図 ほかの女とは許せない『風流艶色真似ゑもん』(鈴木春信、明和7年頃)、国際日本文化研究センター蔵

(永井 義男:作家・歴史評論家)

江戸の常識は現代の非常識? 江戸時代の庶民の生活や文化、春画や吉原などの性風俗まで豊富な知識をもつ作家・永井義男氏による、江戸の下半身事情を紹介する連載です。はたして江戸の男女はおおらかだったのか、破廉恥だったのか、検証していきます。

ほかの遊女と関係を結ぶと罰を受ける

 図は、吉原の妓楼内の光景である。左の遊女が煙管(きせる)を振り上げ、「また、ここに来て、いちゃつきなんす」と、怒りをあらわにしている。客の男はひたすら謝り、卑屈なほどだ。

 なお、下に見える小さな男は「真似ゑもん」。真似ゑもんがその小さな体を利用して、様々な情事を見物してまわる趣向の春本である。

 さて、この光景の背景には、吉原独特のしきたりがあった。吉原の妓楼では、客はある遊女(図の左の女)を買うと、別な遊女(図の右の女)を買うことはできなかった。

 しかし、客と遊女とはいえ、やはり男と女である。左の遊女を買ったものの、その後、男が妓楼内で右の遊女を見染めて、心ひかれることはあり得た。男がつい、右の遊女の部屋に来て話をしていたところ、左の遊女が感づいて乗り込み、怒りをぶちまけたのである。

 図では話をしていただけなので、これくらいですんだが、もしひそかに性的な関係を結んだのがばれると騒動になった。客は詫び金を払わされ、遊女は手ひどい折檻を受ける。

 こうしたしきたりを、現代人は、「伝統と格式のある吉原には独特の掟(おきて)があり、客はこれを守らなければならなかった」と理解し、なんとなく納得しているのではあるまいか。

 では、現代に置き換えて考えてみよう。

 筆者がある性風俗店に行き、A嬢とプレイしたが、気に入らなかった。そこで、次に行ったとき、受付で写真を見せてもらい、B嬢を指名したとしよう。
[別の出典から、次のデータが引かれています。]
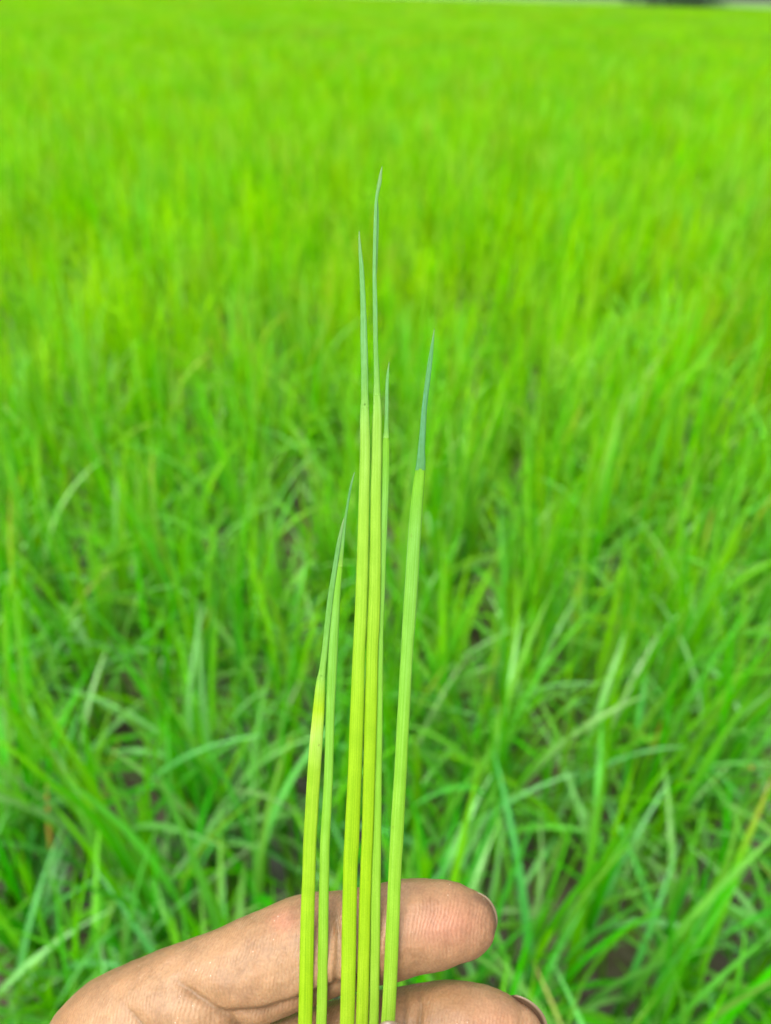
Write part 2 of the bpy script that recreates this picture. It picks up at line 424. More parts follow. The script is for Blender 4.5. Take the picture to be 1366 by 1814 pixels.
def scatter(name, P3, rot, scl, coll, nvar, label=None):
    me = bpy.data.meshes.new(name); me.from_pydata([tuple(p) for p in P3], [], [])
    for nm, arr in (('rot', rot), ('scl', scl)):
        a = me.attributes.new(nm, 'FLOAT', 'POINT'); a.data.foreach_set('value', np.asarray(arr, dtype=np.float32))
    a = me.attributes.new('pick', 'INT', 'POINT'); a.data.foreach_set('value', np.asarray([rv.randrange(nvar) for _ in P3], dtype=np.int32))
    o = link(name, me)
    ng = bpy.data.node_groups.new(name, 'GeometryNodeTree')
    ng.interface.new_socket('Geometry', in_out='INPUT', socket_type='NodeSocketGeometry')
    ng.interface.new_socket('Geometry', in_out='OUTPUT', socket_type='NodeSocketGeometry')
    L = ng.links.new
    gi = ng.nodes.new('NodeGroupInput'); go = ng.nodes.new('NodeGroupOutput')
    iop = ng.nodes.new('GeometryNodeInstanceOnPoints'); ci = ng.nodes.new('GeometryNodeCollectionInfo')
    ci.inputs['Collection'].default_value = coll; ci.inputs['Separate Children'].default_value = True; ci.inputs['Reset Children'].default_value = True
    def attr(nm, t):
        n = ng.nodes.new('GeometryNodeInputNamedAttribute'); n.data_type = t; n.inputs['Name'].default_value = nm
        return [s for s in n.outputs if s.enabled][0]
    cx = ng.nodes.new('ShaderNodeCombineXYZ'); L(attr('rot', 'FLOAT'), cx.inputs['Z'])
    L(gi.outputs[0], iop.inputs['Points']); L(ci.outputs[0], iop.inputs['Instance'])
    iop.inputs['Pick Instance'].default_value = True
    L(attr('pick', 'INT'), iop.inputs['Instance Index']); L(cx.outputs[0], iop.inputs['Rotation']); L(attr('scl', 'FLOAT'), iop.inputs['Scale'])
    L(iop.outputs[0], go.inputs[0])
    md = o.modifiers.new('scatter', 'NODES'); md.node_group = ng
    return o

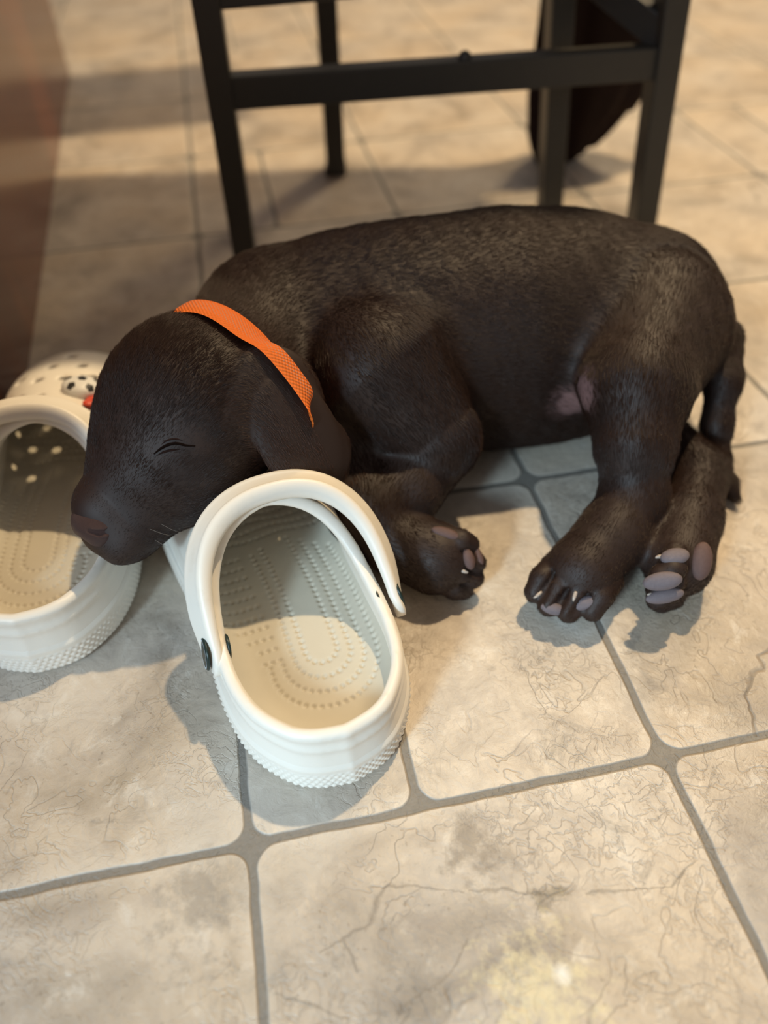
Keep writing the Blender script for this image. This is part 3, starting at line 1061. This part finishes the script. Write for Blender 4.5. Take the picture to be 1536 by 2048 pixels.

 こうした遊び方に何の問題もない。受付も、「店の規則で、女の子を変えることはできません」とは言わない。ましてA嬢が、筆者がB嬢の部屋に入ったのに気づき、怒り心頭に発して押しかけて来るや、「あんた、Bといちゃつくなんて、どういうことよ」と怒鳴るなど、あり得ない。

 あくまで、客である筆者に選択の自由がある。A嬢につべこべ言われる筋合いは、まったくない。

 ところが、先に述べたように、吉原では客に選択の自由がなかったことになる。これを「吉原の伝統と格式」ですませてしまうのは、あまりに安易ではあるまいか。そもそも、理不尽な商習慣といえよう。